While first published in 1993, Kim Stanley Robinson has struck a chord with readers all across the globe as the first mission to Mars is beginning to become a reality. NASA landed their first exploration rovers on Mars in 2004 and, after years of speculation, they have now begun recruiting volunteers for the first human journey to The Red Planet, set to go ahead in the 2030s.

If NASA’s research goes as planned, then Kim Stanley Robinson may have gotten his timings in his first novel very close indeed.  

1. 1984 – George Orwell

While the year 1984 has since passed, this modern classic is still one of the most beloved future-predicting novels ever written. Orwell wrote this famous critique of future society back in 1948 and, while he may have been a bit off with the timings of his predictions, we’re afraid to say that today the world that he envisioned is becoming more and more of a reality.

1984 follows Winston Smith, member of the ruling Party in London. Winston is constantly watched by the Party’s leader, known only as Big Brother. The Party prohibits any expression of individuality, right down to any form of rebellious thought, known as thoughtcrime.

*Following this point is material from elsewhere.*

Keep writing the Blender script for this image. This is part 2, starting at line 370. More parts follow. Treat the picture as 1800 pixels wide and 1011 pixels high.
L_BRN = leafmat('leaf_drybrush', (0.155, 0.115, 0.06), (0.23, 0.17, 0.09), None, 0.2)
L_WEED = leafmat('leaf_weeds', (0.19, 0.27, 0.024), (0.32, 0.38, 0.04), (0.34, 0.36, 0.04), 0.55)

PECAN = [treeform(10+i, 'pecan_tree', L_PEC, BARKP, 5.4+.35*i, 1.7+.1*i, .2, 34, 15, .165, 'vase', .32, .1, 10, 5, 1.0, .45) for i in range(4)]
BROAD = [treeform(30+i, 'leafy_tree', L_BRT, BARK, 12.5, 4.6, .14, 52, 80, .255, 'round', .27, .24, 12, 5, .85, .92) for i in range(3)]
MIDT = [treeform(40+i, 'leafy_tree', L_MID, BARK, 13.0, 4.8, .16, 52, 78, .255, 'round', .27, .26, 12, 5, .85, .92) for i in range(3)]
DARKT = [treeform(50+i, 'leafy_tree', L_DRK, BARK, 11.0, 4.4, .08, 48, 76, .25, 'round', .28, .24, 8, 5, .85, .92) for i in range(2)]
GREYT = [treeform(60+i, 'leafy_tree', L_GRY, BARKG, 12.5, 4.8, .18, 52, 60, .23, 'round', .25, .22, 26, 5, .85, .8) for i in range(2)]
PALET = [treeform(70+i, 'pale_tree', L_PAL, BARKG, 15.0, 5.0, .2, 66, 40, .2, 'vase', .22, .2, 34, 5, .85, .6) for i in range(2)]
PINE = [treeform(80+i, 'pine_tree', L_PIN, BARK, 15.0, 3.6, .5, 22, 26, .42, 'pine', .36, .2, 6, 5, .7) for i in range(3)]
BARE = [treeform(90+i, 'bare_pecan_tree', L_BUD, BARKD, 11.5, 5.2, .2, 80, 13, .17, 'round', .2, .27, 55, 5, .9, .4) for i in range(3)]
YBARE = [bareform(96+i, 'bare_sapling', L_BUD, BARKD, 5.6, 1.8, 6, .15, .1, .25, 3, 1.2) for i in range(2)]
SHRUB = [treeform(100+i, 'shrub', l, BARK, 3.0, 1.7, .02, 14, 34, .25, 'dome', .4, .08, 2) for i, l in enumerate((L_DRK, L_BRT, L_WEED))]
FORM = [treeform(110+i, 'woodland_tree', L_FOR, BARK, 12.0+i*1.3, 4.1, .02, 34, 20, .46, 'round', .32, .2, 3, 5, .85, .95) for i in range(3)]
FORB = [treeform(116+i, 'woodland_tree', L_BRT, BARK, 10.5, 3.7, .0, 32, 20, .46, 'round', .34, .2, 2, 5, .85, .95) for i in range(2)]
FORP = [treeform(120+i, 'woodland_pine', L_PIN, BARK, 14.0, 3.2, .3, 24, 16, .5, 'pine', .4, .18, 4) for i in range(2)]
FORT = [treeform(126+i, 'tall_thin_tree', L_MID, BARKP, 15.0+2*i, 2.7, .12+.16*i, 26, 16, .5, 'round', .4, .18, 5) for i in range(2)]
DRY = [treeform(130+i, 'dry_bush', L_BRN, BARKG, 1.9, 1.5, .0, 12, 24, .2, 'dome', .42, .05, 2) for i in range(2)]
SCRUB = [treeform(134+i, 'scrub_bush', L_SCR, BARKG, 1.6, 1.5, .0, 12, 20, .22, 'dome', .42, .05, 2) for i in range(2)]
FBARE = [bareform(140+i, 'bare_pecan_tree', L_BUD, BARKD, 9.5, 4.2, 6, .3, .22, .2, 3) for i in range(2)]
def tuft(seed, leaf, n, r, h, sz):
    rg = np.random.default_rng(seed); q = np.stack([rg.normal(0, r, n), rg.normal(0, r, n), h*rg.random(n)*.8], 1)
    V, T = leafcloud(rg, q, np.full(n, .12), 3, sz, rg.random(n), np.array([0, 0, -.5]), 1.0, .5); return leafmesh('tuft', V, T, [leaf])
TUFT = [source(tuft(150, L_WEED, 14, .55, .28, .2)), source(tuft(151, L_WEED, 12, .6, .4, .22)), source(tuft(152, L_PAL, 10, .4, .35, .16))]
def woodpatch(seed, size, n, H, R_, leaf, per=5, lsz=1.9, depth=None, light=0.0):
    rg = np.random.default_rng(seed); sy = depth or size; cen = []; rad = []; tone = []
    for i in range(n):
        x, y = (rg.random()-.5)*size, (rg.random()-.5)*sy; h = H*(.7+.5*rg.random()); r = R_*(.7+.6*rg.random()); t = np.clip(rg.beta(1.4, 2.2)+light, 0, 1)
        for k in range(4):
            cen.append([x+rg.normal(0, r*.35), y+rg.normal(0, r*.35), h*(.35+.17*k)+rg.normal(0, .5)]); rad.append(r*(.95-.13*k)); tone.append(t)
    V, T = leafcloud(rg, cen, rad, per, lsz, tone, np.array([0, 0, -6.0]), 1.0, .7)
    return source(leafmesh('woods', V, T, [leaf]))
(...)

Not only is Orwell’s warning of the dangers of a totalitarian regime frightening, but what is more disturbing is the way in which many accept and learn to love the authority of Big Brother. While we are far from being enslaved in a world of psychological manipulation and physical control, the amount of surveillance that occurs in the modern world has caused many to reassess 1984 and take is seriously as a warning against so readily giving up our personal liberties.

 

While this is only the Top Five, there were a number of other novels that should get a special mention. Other titles that are not only fantastically engaging reads, but give us an eerie look at the potential future of mankind, include: Ready Player One - Ernest Cline, The World Set Free – H. G. Wells, Fahrenheit 451 – Ray Bradbury, Stand on Zanzibar – John Brunner, The Machine Stops – E. M. Forster and many, many more. The list goes on which means that, while we may never truly know what the future holds, we can certainly enjoy ourselves as we try to guess.  But often, although we sometimes do not even realise it, the truth really is stranger than fiction.